Fui indicado pelo cavaquinista Mauricio Verde a fazer alguns trabalhos com Dona Ivone Lara, já que ele tinha agendas casadas com Altamiro Carrilho e João Nogueira em meados da década de 1990.

A relação que você tinha com ela durou quanto tempo e como era?
Relação de muita amizade e respeito que durou 20 anos, trabalhando muito em shows, viagens, palestras e composições. Representou para mim uma faculdade informal de vida e de música. Sou grato por essas páginas que Dona Ivone me ajudou a escrever. Ela era um ser humano diferenciado.

Que avaliação faz do legado da grande dama do samba?
Foi precursora sem ser panfletária. Agia de forma natural. O legado dela é incomensurável na área da música, da enfermagem e da assistência social. São figuras que aparecem de 100 em 100 anos.

O acervo dela passou a ser administrado por você?
Não. O acervo é administrado pela família Lara. Eu sou muito próximo e amigo de todo clã Lara. Tudo que faço discuto com eles e com a Miriam Souza, que era empresária dela e que também fez muito pela Dona Ivone. Tenho muito material, pois foram muitos anos trabalhando com Dona Ivone. Procuro retribuir, devolver ao público em geral todo aprendizado que tive.

É sua também a produção do documentário?
O documentário foi assinado por mim. Mistura clipes musicais com depoimentos relevantes dos artistas, familiares, músicos e equipe em geral. Um registro necessário do qual me orgulho de ter feito e de ter tido a colaboração de tantos amigos queridos que também amam a música e, em especial, o samba!

Com quem contou para reunir o material utilizado no Baú da Dona Ivone?
O material do Baú foi gravado agora em 2021 e tem imagens do meu acervo pessoal. Uma grande fonte de consulta e de referência bibliográfica são os livros de Kátia Santos, Mila Burns, Lucas Nobile, Zelia Duncan. Essas obras ajudaram a construir o roteiro juntamente com o realease elaborado pelo jornalista Leonardo Lichote.

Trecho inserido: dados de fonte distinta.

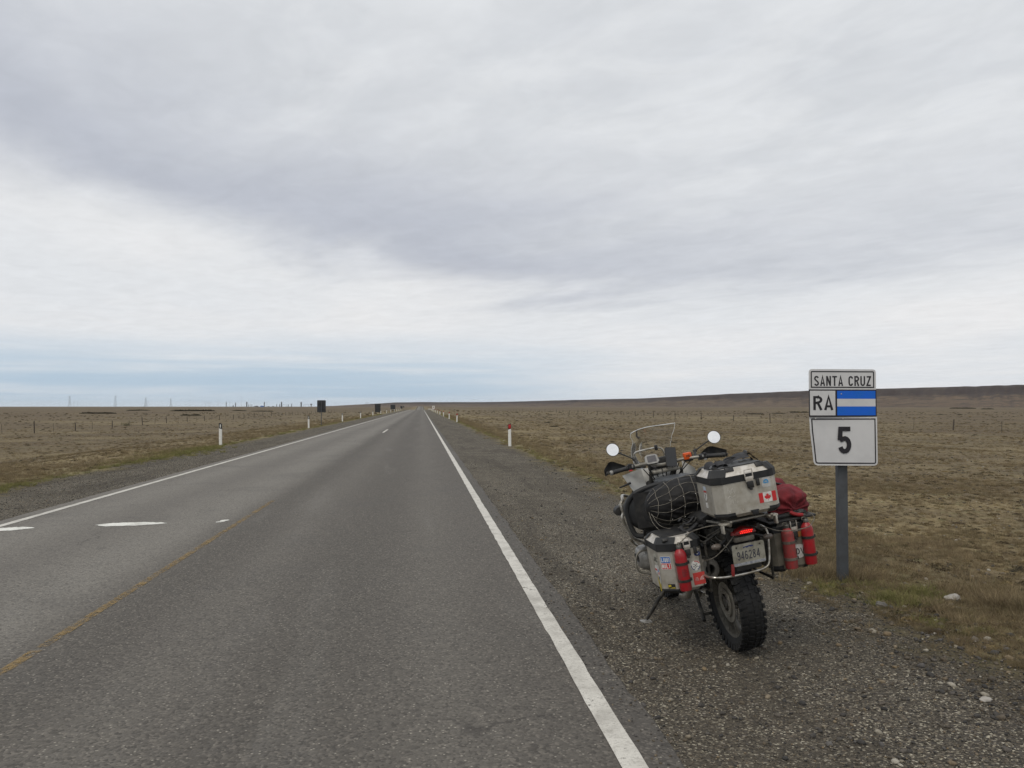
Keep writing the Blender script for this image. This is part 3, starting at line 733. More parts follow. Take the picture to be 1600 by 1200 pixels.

O filme traz algo que os fãs ou o público não conheciam?
Certamente. Destaco os clipes de quatro obras inéditas que foram interpretadas por Xande de Pilares, Dudu Nobre e Pretinho, Dandara Mariana, Grupo Fundo de Quintal, além de imagens do meu acervo, que mostram momentos de criação em viagens e também na residência dela.

Na sua avaliação o que o Baú traz de mais valioso?
O Baú da continuidade ao trabalho dela como compositora e alimenta a construção histórica do samba, que é uma espinha dorsal da música popular brasileira. O samba é a voz do povo e a voz do povo tem uma força que nem mesmo ele sabe que tem.


» Depoimentos

“Dona Ivone Lara sempre foi e continua sendo inspiração para a mulher que compõe, para quem acredita no samba. Dona Ivone Lara, como já diz o samba, é uma joia rara”.

Xande de Pilares

“Dona. Ivone Lara foi uma revolucionária no mundo do samba e, muito antes de alguém falar em feminismo ou dos direitos da mulher, D. Ivone já lutava pelos seus direitos. Ela foi, com certeza, um dos ícones do nosso samba. Tinha talento, carisma e muito carinho com todos. A gente sente muita falta da Dona Ivone e é uma obrigação nossa manter sua obra sempre em alta para que as novas gerações possam ter contato com o que ela compôs e interpretou.”

Dudu Nobre

“Dona Ivone foi uma mulher extremamente consciente, corajosa e inteligente; porque ser mulher, negra e sambista, para a época, era uma exceção diante de uma sociedade machista e racista. Dona Ivone brilhantemente poetizou a vida, musicou a alegria e a dor e eternizou a voz feminina do samba. Hoje, eu canto porque Dona Ivone abriu os caminhos”.

Dandara Mariana

“Suspeito para falar, por ser neto, mas convicto que foi e é uma pessoa que me inspira em todos os sentidos. Tive o prazer de conviver, aprender e beber da fonte de uma das mulheres mais importantes do nosso país. Mulher, mãe, tia, avó e bisavó, que nunca deixou de lado a família; enfermeira e assistente social dedicada, que se prestou a ajudar com maestria os enfermos da saúde mental. Nada mais que nossa rainha do samba: cantava, dançava, tocava e era dona da melodia e inspiração para todos nós. Obrigado por tudo vó.”